■ **WORK TO BE COMPLETED**: A verbatim copy of the records is required, with all pictures left out.
▬▬▬▬▬▬▬▬▬▬
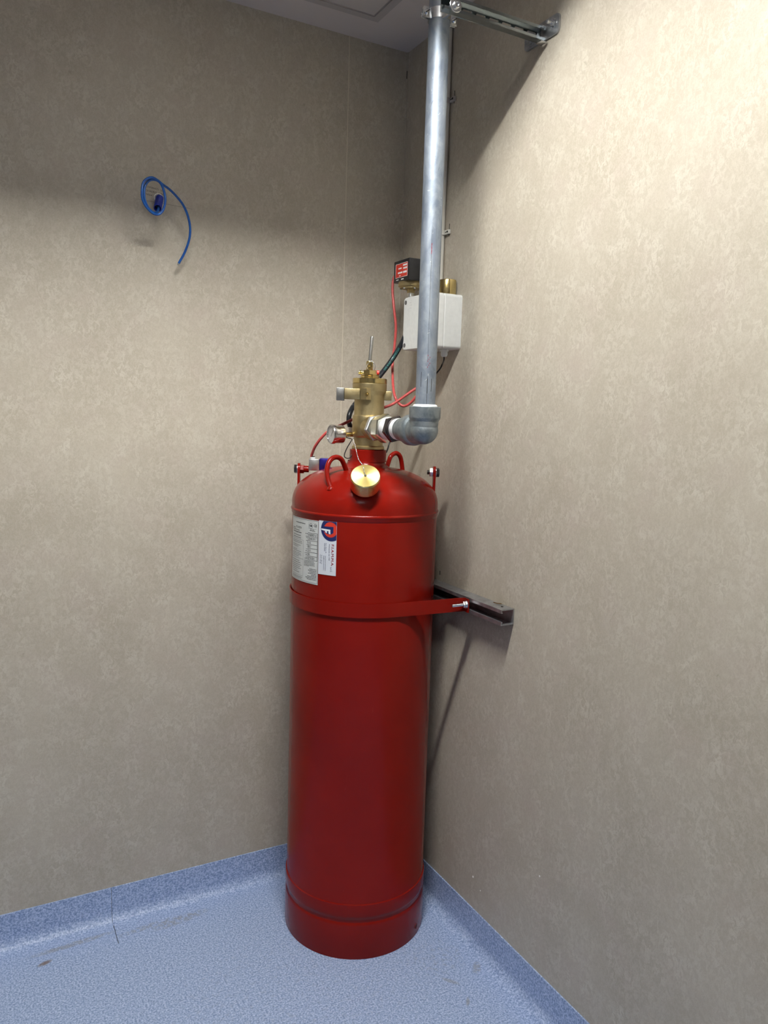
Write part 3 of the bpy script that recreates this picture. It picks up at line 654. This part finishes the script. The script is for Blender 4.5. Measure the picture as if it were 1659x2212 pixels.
along('reducer_bush', M['cast'], [(.0290, .190), (.0300, .196), (.0310, .205), (.0310, .240)])

# clamp near the ceiling
ck = thing('pipe_clamp', (PX, PY, 2.37), 'bright zinc two-screw clamp around the steel pipe near the ceiling', 'pipe clamp')
cz = 2.370; hz = .0115
b = BM(); lathe(b, [(.0243, cz-hz), (.0262, cz-hz), (.0262, cz+hz), (.0243, cz+hz)], (PX, PY, 0), seg=48, cap=False)
for sx in (-1, 1):
    for dy in (-.0035, .0035): box(b, (PX+sx*.0255-(.0 if sx > 0 else .019), PY+dy-.0013, cz-hz), (PX+sx*.0255+(.019 if sx > 0 else 0), PY+dy+.0013, cz+hz), .0008)
new('clamp_ring', b, M['zinc'], ck, 30)
for sx in (-1, 1):
    b = BM(); q = Vector((PX+sx*.0365, PY-.005, cz)); lathe(b, [(.0066, 0), (.0066, .002), (.0045, .0042), (.001, .0048)], q, (0, -1, 0), 20); s_ = new('clamp_screw', b, M['zinc'], ck, 30)
    b = BM(); obox(b, q+Vector((0, -.0045, 0)), Vector((.0045, 0, .0035)), (0, .0006, 0), Vector((-.0006, 0, .0008))); new('screw_slot', b, M['dark'], s_, 0)
    b = BM(); hexa(b, q+Vector((0, .0102, 0)), (0, 1, 0), .0062, .005); cyl(b, q+Vector((0, .009, 0)), (0, 1, 0), .003, .016, 12); new('clamp_nut', b, M['zinc'], ck, 30)
b = BM(); cyl(b, (PX-.004, PY-.0264, cz-.012), (0, -1, 0), .006, .0480, 16); new('clamp_boss', b, M['zinc'], ck, 30)

# bracket arm from the wall
br = thing('bracket_arm', (-.13, -.64, 2.355), 'zinc slotted channel arm from the right wall to the pipe clamp', 'bracket')
ay0, ay1, az = -.664, -.646, 2.3535   # open side, web
X0, X1 = -.285, -.0105; hh = .0148; tk = .0018
b = BM()
box(b, (X0, ay0, az-hh), (X1, ay1, az-hh+tk)); box(b, (X0, ay0, az+hh-tk), (X1, ay1, az+hh))
box(b, (X0, ay0, az-hh+tk), (X1, ay0+tk, az-hh+.0062)); box(b, (X0, ay0, az+hh-.0062), (X1, ay0+tk, az+hh-tk))
new('channel_flanges', b, M['armz'], br, 0)
cu = bpy.data.curves.new('web', 'CURVE'); cu.dimensions = '2D'; cu.fill_mode = 'BOTH'; cu.extrude = .0011
def spl(pts):
    s = cu.splines.new('POLY'); s.points.add(len(pts)-1)
    for i, p in enumerate(pts): s.points[i].co = (p[0], p[1], 0, 1)
    s.use_cyclic_u = True
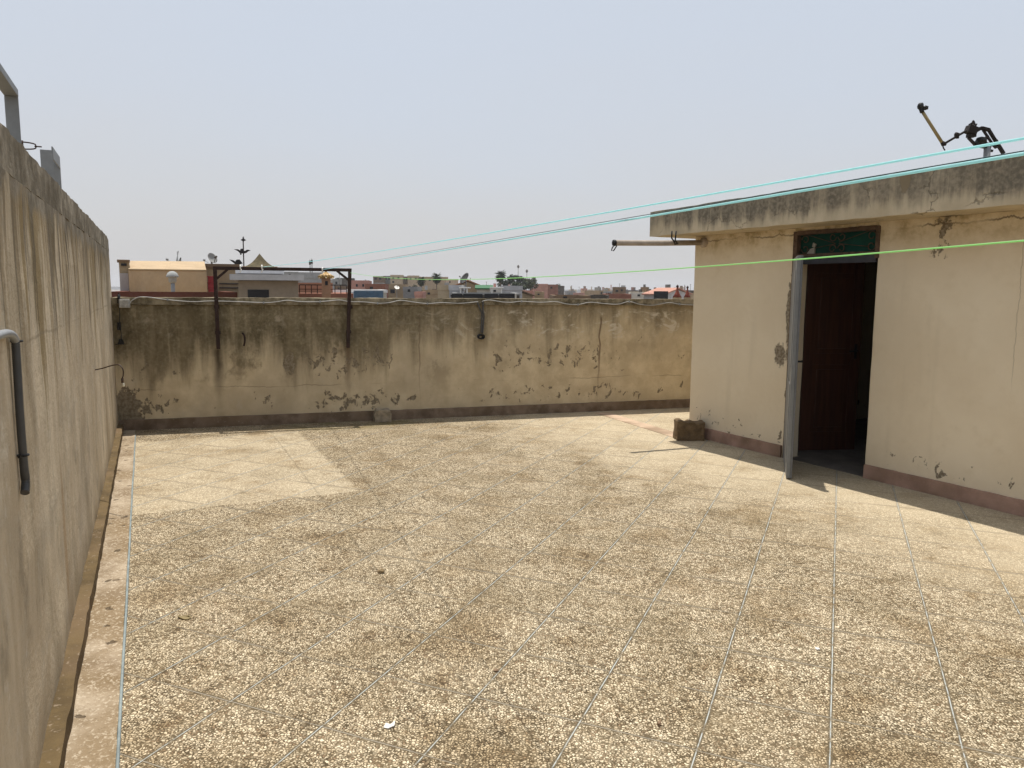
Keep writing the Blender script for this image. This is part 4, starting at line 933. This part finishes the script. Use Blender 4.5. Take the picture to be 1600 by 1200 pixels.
▬▬▬▬▬▬▬▬▬▬
■ **FULL RESPONSE**:
Write part 3 of the bpy script that recreates this picture. It picks up at line 654. This part finishes the script. The script is for Blender 4.5. Measure the picture as if it were 1659x2212 pixels.
along('reducer_bush', M['cast'], [(.0290, .190), (.0300, .196), (.0310, .205), (.0310, .240)])

# clamp near the ceiling
ck = thing('pipe_clamp', (PX, PY, 2.37), 'bright zinc two-screw clamp around the steel pipe near the ceiling', 'pipe clamp')
cz = 2.370; hz = .0115
b = BM(); lathe(b, [(.0243, cz-hz), (.0262, cz-hz), (.0262, cz+hz), (.0243, cz+hz)], (PX, PY, 0), seg=48, cap=False)
for sx in (-1, 1):
    for dy in (-.0035, .0035): box(b, (PX+sx*.0255-(.0 if sx > 0 else .019), PY+dy-.0013, cz-hz), (PX+sx*.0255+(.019 if sx > 0 else 0), PY+dy+.0013, cz+hz), .0008)
new('clamp_ring', b, M['zinc'], ck, 30)
for sx in (-1, 1):
    b = BM(); q = Vector((PX+sx*.0365, PY-.005, cz)); lathe(b, [(.0066, 0), (.0066, .002), (.0045, .0042), (.001, .0048)], q, (0, -1, 0), 20); s_ = new('clamp_screw', b, M['zinc'], ck, 30)
    b = BM(); obox(b, q+Vector((0, -.0045, 0)), Vector((.0045, 0, .0035)), (0, .0006, 0), Vector((-.0006, 0, .0008))); new('screw_slot', b, M['dark'], s_, 0)
    b = BM(); hexa(b, q+Vector((0, .0102, 0)), (0, 1, 0), .0062, .005); cyl(b, q+Vector((0, .009, 0)), (0, 1, 0), .003, .016, 12); new('clamp_nut', b, M['zinc'], ck, 30)
b = BM(); cyl(b, (PX-.004, PY-.0264, cz-.012), (0, -1, 0), .006, .0480, 16); new('clamp_boss', b, M['zinc'], ck, 30)

# bracket arm from the wall
br = thing('bracket_arm', (-.13, -.64, 2.355), 'zinc slotted channel arm from the right wall to the pipe clamp', 'bracket')
ay0, ay1, az = -.664, -.646, 2.3535   # open side, web
X0, X1 = -.285, -.0105; hh = .0148; tk = .0018
b = BM()
box(b, (X0, ay0, az-hh), (X1, ay1, az-hh+tk)); box(b, (X0, ay0, az+hh-tk), (X1, ay1, az+hh))
box(b, (X0, ay0, az-hh+tk), (X1, ay0+tk, az-hh+.0062)); box(b, (X0, ay0, az+hh-.0062), (X1, ay0+tk, az+hh-tk))
new('channel_flanges', b, M['armz'], br, 0)
cu = bpy.data.curves.new('web', 'CURVE'); cu.dimensions = '2D'; cu.fill_mode = 'BOTH'; cu.extrude = .0011
def spl(pts):
    s = cu.splines.new('POLY'); s.points.add(len(pts)-1)
    for i, p in enumerate(pts): s.points[i].co = (p[0], p[1], 0, 1)
    s.use_cyclic_u = True
Keep writing the Blender script for this image. This is part 4, starting at line 933. This part finishes the script. Use Blender 4.5. Take the picture to be 1600 by 1200 pixels.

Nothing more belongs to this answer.